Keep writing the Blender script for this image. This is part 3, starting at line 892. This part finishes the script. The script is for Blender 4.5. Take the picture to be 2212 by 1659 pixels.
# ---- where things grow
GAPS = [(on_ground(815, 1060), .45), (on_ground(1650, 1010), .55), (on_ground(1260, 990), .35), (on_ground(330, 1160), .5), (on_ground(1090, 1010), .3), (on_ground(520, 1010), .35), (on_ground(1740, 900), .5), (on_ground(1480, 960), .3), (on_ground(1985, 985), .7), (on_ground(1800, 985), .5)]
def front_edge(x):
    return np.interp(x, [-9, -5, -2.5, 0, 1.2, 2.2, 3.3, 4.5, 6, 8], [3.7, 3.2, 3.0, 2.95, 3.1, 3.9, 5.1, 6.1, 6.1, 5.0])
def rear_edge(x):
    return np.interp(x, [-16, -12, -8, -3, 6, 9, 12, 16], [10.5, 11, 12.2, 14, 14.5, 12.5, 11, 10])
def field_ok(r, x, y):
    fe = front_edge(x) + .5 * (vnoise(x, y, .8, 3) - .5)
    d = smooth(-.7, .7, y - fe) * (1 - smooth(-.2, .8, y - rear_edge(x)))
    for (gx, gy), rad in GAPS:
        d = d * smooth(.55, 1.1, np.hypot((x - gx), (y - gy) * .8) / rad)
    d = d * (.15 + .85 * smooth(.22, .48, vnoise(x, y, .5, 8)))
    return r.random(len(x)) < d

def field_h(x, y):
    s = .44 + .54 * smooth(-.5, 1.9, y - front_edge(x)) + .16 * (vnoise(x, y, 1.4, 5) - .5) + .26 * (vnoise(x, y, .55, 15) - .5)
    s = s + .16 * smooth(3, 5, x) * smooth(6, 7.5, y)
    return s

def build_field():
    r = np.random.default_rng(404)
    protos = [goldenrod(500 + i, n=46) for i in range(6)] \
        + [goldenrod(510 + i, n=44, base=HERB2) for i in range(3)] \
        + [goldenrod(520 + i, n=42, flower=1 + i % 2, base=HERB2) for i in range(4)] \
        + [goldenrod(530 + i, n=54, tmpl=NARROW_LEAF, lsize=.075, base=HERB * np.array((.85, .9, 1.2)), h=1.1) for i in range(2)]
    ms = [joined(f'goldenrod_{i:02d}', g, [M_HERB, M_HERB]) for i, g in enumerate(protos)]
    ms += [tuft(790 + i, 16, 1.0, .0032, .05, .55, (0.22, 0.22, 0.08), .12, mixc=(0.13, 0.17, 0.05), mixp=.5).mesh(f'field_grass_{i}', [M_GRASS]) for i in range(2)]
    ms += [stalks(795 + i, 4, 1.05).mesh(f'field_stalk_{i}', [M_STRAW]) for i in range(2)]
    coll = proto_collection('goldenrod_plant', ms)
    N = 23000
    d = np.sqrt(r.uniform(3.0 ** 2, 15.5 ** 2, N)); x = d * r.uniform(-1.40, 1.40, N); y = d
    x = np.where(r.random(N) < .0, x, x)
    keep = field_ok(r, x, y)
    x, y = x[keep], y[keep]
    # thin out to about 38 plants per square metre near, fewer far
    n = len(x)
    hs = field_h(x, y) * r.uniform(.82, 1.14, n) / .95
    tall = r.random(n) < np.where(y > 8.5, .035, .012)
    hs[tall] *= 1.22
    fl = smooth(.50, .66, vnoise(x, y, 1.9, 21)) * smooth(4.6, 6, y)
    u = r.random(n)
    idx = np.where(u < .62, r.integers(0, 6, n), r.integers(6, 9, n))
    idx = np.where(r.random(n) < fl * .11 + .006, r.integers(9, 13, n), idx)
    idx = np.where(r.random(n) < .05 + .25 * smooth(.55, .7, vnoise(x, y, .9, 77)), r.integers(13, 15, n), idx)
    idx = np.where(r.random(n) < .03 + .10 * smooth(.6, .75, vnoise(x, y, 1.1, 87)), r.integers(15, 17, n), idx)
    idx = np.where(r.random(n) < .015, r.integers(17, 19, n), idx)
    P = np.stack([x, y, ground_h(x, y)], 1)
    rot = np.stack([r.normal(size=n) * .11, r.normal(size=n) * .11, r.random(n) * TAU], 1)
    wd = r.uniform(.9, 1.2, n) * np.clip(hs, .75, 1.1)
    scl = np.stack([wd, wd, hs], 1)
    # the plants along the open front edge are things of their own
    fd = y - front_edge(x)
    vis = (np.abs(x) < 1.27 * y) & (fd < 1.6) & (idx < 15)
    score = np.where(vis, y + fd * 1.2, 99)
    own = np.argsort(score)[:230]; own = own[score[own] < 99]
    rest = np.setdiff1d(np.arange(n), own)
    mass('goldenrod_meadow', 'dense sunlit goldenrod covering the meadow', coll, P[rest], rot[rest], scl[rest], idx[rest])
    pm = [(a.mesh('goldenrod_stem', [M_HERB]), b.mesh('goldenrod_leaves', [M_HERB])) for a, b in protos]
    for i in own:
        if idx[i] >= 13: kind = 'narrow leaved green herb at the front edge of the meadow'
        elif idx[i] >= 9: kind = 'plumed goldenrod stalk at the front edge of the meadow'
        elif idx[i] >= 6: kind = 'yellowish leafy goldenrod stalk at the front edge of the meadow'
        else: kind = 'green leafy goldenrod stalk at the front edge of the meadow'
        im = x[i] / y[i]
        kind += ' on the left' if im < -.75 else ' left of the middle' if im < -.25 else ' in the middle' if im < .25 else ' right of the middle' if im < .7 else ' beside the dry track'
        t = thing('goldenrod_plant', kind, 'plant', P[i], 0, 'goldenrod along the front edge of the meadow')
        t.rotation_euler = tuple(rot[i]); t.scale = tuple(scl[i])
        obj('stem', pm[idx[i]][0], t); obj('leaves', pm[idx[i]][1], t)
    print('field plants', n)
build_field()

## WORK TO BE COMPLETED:
Each line above must be reproduced exactly as it stands.

## RESULT OF THE TASK:
Keep writing the Blender script for this image. This is part 3, starting at line 892. This part finishes the script. The script is for Blender 4.5. Take the picture to be 2212 by 1659 pixels.
# ---- where things grow
GAPS = [(on_ground(815, 1060), .45), (on_ground(1650, 1010), .55), (on_ground(1260, 990), .35), (on_ground(330, 1160), .5), (on_ground(1090, 1010), .3), (on_ground(520, 1010), .35), (on_ground(1740, 900), .5), (on_ground(1480, 960), .3), (on_ground(1985, 985), .7), (on_ground(1800, 985), .5)]
def front_edge(x):
    return np.interp(x, [-9, -5, -2.5, 0, 1.2, 2.2, 3.3, 4.5, 6, 8], [3.7, 3.2, 3.0, 2.95, 3.1, 3.9, 5.1, 6.1, 6.1, 5.0])
def rear_edge(x):
    return np.interp(x, [-16, -12, -8, -3, 6, 9, 12, 16], [10.5, 11, 12.2, 14, 14.5, 12.5, 11, 10])
def field_ok(r, x, y):
    fe = front_edge(x) + .5 * (vnoise(x, y, .8, 3) - .5)
    d = smooth(-.7, .7, y - fe) * (1 - smooth(-.2, .8, y - rear_edge(x)))
    for (gx, gy), rad in GAPS:
        d = d * smooth(.55, 1.1, np.hypot((x - gx), (y - gy) * .8) / rad)
    d = d * (.15 + .85 * smooth(.22, .48, vnoise(x, y, .5, 8)))
    return r.random(len(x)) < d

def field_h(x, y):
    s = .44 + .54 * smooth(-.5, 1.9, y - front_edge(x)) + .16 * (vnoise(x, y, 1.4, 5) - .5) + .26 * (vnoise(x, y, .55, 15) - .5)
    s = s + .16 * smooth(3, 5, x) * smooth(6, 7.5, y)
    return s

def build_field():
    r = np.random.default_rng(404)
    protos = [goldenrod(500 + i, n=46) for i in range(6)] \
        + [goldenrod(510 + i, n=44, base=HERB2) for i in range(3)] \
        + [goldenrod(520 + i, n=42, flower=1 + i % 2, base=HERB2) for i in range(4)] \
        + [goldenrod(530 + i, n=54, tmpl=NARROW_LEAF, lsize=.075, base=HERB * np.array((.85, .9, 1.2)), h=1.1) for i in range(2)]
    ms = [joined(f'goldenrod_{i:02d}', g, [M_HERB, M_HERB]) for i, g in enumerate(protos)]
    ms += [tuft(790 + i, 16, 1.0, .0032, .05, .55, (0.22, 0.22, 0.08), .12, mixc=(0.13, 0.17, 0.05), mixp=.5).mesh(f'field_grass_{i}', [M_GRASS]) for i in range(2)]
    ms += [stalks(795 + i, 4, 1.05).mesh(f'field_stalk_{i}', [M_STRAW]) for i in range(2)]
    coll = proto_collection('goldenrod_plant', ms)
    N = 23000
    d = np.sqrt(r.uniform(3.0 ** 2, 15.5 ** 2, N)); x = d * r.uniform(-1.40, 1.40, N); y = d
    x = np.where(r.random(N) < .0, x, x)
    keep = field_ok(r, x, y)
    x, y = x[keep], y[keep]
    # thin out to about 38 plants per square metre near, fewer far
    n = len(x)
    hs = field_h(x, y) * r.uniform(.82, 1.14, n) / .95
    tall = r.random(n) < np.where(y > 8.5, .035, .012)
    hs[tall] *= 1.22
    fl = smooth(.50, .66, vnoise(x, y, 1.9, 21)) * smooth(4.6, 6, y)
    u = r.random(n)
    idx = np.where(u < .62, r.integers(0, 6, n), r.integers(6, 9, n))
    idx = np.where(r.random(n) < fl * .11 + .006, r.integers(9, 13, n), idx)
    idx = np.where(r.random(n) < .05 + .25 * smooth(.55, .7, vnoise(x, y, .9, 77)), r.integers(13, 15, n), idx)
    idx = np.where(r.random(n) < .03 + .10 * smooth(.6, .75, vnoise(x, y, 1.1, 87)), r.integers(15, 17, n), idx)
    idx = np.where(r.random(n) < .015, r.integers(17, 19, n), idx)
    P = np.stack([x, y, ground_h(x, y)], 1)
    rot = np.stack([r.normal(size=n) * .11, r.normal(size=n) * .11, r.random(n) * TAU], 1)
    wd = r.uniform(.9, 1.2, n) * np.clip(hs, .75, 1.1)
    scl = np.stack([wd, wd, hs], 1)
    # the plants along the open front edge are things of their own
    fd = y - front_edge(x)
    vis = (np.abs(x) < 1.27 * y) & (fd < 1.6) & (idx < 15)
    score = np.where(vis, y + fd * 1.2, 99)
    own = np.argsort(score)[:230]; own = own[score[own] < 99]
    rest = np.setdiff1d(np.arange(n), own)
    mass('goldenrod_meadow', 'dense sunlit goldenrod covering the meadow', coll, P[rest], rot[rest], scl[rest], idx[rest])
    pm = [(a.mesh('goldenrod_stem', [M_HERB]), b.mesh('goldenrod_leaves', [M_HERB])) for a, b in protos]
    for i in own:
        if idx[i] >= 13: kind = 'narrow leaved green herb at the front edge of the meadow'
        elif idx[i] >= 9: kind = 'plumed goldenrod stalk at the front edge of the meadow'
        elif idx[i] >= 6: kind = 'yellowish leafy goldenrod stalk at the front edge of the meadow'
        else: kind = 'green leafy goldenrod stalk at the front edge of the meadow'
        im = x[i] / y[i]
        kind += ' on the left' if im < -.75 else ' left of the middle' if im < -.25 else ' in the middle' if im < .25 else ' right of the middle' if im < .7 else ' beside the dry track'
        t = thing('goldenrod_plant', kind, 'plant', P[i], 0, 'goldenrod along the front edge of the meadow')
        t.rotation_euler = tuple(rot[i]); t.scale = tuple(scl[i])
        obj('stem', pm[idx[i]][0], t); obj('leaves', pm[idx[i]][1], t)
    print('field plants', n)
build_field()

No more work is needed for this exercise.